Recorded data →
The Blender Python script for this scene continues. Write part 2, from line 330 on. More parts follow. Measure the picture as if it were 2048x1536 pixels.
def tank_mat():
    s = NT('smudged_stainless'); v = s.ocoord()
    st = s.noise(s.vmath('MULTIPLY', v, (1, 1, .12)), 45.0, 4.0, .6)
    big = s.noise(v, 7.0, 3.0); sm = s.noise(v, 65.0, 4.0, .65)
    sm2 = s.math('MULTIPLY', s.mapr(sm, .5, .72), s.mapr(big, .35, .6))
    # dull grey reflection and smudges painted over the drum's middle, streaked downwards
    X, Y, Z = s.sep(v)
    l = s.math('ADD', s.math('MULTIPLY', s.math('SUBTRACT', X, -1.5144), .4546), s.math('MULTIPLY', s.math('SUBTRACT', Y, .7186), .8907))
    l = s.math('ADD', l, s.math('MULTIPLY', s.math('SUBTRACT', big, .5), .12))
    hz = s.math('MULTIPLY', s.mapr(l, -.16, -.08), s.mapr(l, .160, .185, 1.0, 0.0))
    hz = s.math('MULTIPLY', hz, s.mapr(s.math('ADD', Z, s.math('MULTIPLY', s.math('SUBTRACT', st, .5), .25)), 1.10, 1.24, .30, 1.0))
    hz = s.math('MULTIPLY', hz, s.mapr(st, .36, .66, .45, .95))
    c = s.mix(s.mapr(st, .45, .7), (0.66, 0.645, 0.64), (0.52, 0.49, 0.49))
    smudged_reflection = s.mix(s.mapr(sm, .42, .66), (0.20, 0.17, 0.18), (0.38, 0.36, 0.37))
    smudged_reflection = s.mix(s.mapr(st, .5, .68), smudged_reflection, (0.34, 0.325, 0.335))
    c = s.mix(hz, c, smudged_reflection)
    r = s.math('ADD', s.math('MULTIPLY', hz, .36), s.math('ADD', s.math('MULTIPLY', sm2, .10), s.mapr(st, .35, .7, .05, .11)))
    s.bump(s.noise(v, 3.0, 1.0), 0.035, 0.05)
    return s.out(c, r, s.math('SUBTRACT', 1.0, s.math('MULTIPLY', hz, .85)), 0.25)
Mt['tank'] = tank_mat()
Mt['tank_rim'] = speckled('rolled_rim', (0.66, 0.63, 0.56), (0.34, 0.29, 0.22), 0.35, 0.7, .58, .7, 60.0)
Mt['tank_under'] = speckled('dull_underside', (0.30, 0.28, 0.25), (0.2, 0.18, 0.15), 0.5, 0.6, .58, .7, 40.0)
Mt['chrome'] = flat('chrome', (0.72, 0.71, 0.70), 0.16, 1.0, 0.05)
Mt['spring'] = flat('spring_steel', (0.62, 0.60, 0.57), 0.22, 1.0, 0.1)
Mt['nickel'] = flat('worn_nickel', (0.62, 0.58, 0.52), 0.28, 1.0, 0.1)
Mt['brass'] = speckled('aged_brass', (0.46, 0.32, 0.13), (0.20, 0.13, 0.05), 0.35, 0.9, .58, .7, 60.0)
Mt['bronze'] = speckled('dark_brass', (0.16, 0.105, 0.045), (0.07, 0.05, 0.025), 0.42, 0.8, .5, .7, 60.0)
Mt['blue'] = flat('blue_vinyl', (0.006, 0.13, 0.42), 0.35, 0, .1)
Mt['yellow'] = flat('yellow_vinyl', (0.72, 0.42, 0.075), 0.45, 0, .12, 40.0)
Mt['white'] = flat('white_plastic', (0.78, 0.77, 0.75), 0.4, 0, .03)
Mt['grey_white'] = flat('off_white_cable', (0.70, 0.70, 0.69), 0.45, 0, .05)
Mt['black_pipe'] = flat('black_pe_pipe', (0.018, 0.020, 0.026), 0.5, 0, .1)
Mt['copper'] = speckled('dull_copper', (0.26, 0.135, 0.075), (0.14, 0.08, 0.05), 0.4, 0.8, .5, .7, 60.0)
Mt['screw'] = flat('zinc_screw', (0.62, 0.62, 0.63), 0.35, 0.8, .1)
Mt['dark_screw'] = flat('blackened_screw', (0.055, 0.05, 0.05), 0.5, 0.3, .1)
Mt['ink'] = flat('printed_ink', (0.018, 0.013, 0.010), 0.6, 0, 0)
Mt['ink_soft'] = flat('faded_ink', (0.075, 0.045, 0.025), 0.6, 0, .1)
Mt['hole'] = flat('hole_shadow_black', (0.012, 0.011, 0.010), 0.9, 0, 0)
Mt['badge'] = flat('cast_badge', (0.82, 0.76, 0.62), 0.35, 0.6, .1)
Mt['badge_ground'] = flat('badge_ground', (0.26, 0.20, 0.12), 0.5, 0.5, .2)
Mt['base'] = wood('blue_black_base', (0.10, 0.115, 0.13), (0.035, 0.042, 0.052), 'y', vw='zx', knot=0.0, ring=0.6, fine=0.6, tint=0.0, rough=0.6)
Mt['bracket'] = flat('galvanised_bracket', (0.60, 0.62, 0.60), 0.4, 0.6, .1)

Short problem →
Give back all the data exactly as written.

Response to this exercise →
The Blender Python script for this scene continues. Write part 2, from line 330 on. More parts follow. Measure the picture as if it were 2048x1536 pixels.
def tank_mat():
    s = NT('smudged_stainless'); v = s.ocoord()
    st = s.noise(s.vmath('MULTIPLY', v, (1, 1, .12)), 45.0, 4.0, .6)
    big = s.noise(v, 7.0, 3.0); sm = s.noise(v, 65.0, 4.0, .65)
    sm2 = s.math('MULTIPLY', s.mapr(sm, .5, .72), s.mapr(big, .35, .6))
    # dull grey reflection and smudges painted over the drum's middle, streaked downwards
    X, Y, Z = s.sep(v)
    l = s.math('ADD', s.math('MULTIPLY', s.math('SUBTRACT', X, -1.5144), .4546), s.math('MULTIPLY', s.math('SUBTRACT', Y, .7186), .8907))
    l = s.math('ADD', l, s.math('MULTIPLY', s.math('SUBTRACT', big, .5), .12))
    hz = s.math('MULTIPLY', s.mapr(l, -.16, -.08), s.mapr(l, .160, .185, 1.0, 0.0))
    hz = s.math('MULTIPLY', hz, s.mapr(s.math('ADD', Z, s.math('MULTIPLY', s.math('SUBTRACT', st, .5), .25)), 1.10, 1.24, .30, 1.0))
    hz = s.math('MULTIPLY', hz, s.mapr(st, .36, .66, .45, .95))
    c = s.mix(s.mapr(st, .45, .7), (0.66, 0.645, 0.64), (0.52, 0.49, 0.49))
    smudged_reflection = s.mix(s.mapr(sm, .42, .66), (0.20, 0.17, 0.18), (0.38, 0.36, 0.37))
    smudged_reflection = s.mix(s.mapr(st, .5, .68), smudged_reflection, (0.34, 0.325, 0.335))
    c = s.mix(hz, c, smudged_reflection)
    r = s.math('ADD', s.math('MULTIPLY', hz, .36), s.math('ADD', s.math('MULTIPLY', sm2, .10), s.mapr(st, .35, .7, .05, .11)))
    s.bump(s.noise(v, 3.0, 1.0), 0.035, 0.05)
    return s.out(c, r, s.math('SUBTRACT', 1.0, s.math('MULTIPLY', hz, .85)), 0.25)
Mt['tank'] = tank_mat()
Mt['tank_rim'] = speckled('rolled_rim', (0.66, 0.63, 0.56), (0.34, 0.29, 0.22), 0.35, 0.7, .58, .7, 60.0)
Mt['tank_under'] = speckled('dull_underside', (0.30, 0.28, 0.25), (0.2, 0.18, 0.15), 0.5, 0.6, .58, .7, 40.0)
Mt['chrome'] = flat('chrome', (0.72, 0.71, 0.70), 0.16, 1.0, 0.05)
Mt['spring'] = flat('spring_steel', (0.62, 0.60, 0.57), 0.22, 1.0, 0.1)
Mt['nickel'] = flat('worn_nickel', (0.62, 0.58, 0.52), 0.28, 1.0, 0.1)
Mt['brass'] = speckled('aged_brass', (0.46, 0.32, 0.13), (0.20, 0.13, 0.05), 0.35, 0.9, .58, .7, 60.0)
Mt['bronze'] = speckled('dark_brass', (0.16, 0.105, 0.045), (0.07, 0.05, 0.025), 0.42, 0.8, .5, .7, 60.0)
Mt['blue'] = flat('blue_vinyl', (0.006, 0.13, 0.42), 0.35, 0, .1)
Mt['yellow'] = flat('yellow_vinyl', (0.72, 0.42, 0.075), 0.45, 0, .12, 40.0)
Mt['white'] = flat('white_plastic', (0.78, 0.77, 0.75), 0.4, 0, .03)
Mt['grey_white'] = flat('off_white_cable', (0.70, 0.70, 0.69), 0.45, 0, .05)
Mt['black_pipe'] = flat('black_pe_pipe', (0.018, 0.020, 0.026), 0.5, 0, .1)
Mt['copper'] = speckled('dull_copper', (0.26, 0.135, 0.075), (0.14, 0.08, 0.05), 0.4, 0.8, .5, .7, 60.0)
Mt['screw'] = flat('zinc_screw', (0.62, 0.62, 0.63), 0.35, 0.8, .1)
Mt['dark_screw'] = flat('blackened_screw', (0.055, 0.05, 0.05), 0.5, 0.3, .1)
Mt['ink'] = flat('printed_ink', (0.018, 0.013, 0.010), 0.6, 0, 0)
Mt['ink_soft'] = flat('faded_ink', (0.075, 0.045, 0.025), 0.6, 0, .1)
Mt['hole'] = flat('hole_shadow_black', (0.012, 0.011, 0.010), 0.9, 0, 0)
Mt['badge'] = flat('cast_badge', (0.82, 0.76, 0.62), 0.35, 0.6, .1)
Mt['badge_ground'] = flat('badge_ground', (0.26, 0.20, 0.12), 0.5, 0.5, .2)
Mt['base'] = wood('blue_black_base', (0.10, 0.115, 0.13), (0.035, 0.042, 0.052), 'y', vw='zx', knot=0.0, ring=0.6, fine=0.6, tint=0.0, rough=0.6)
Mt['bracket'] = flat('galvanised_bracket', (0.60, 0.62, 0.60), 0.4, 0.6, .1)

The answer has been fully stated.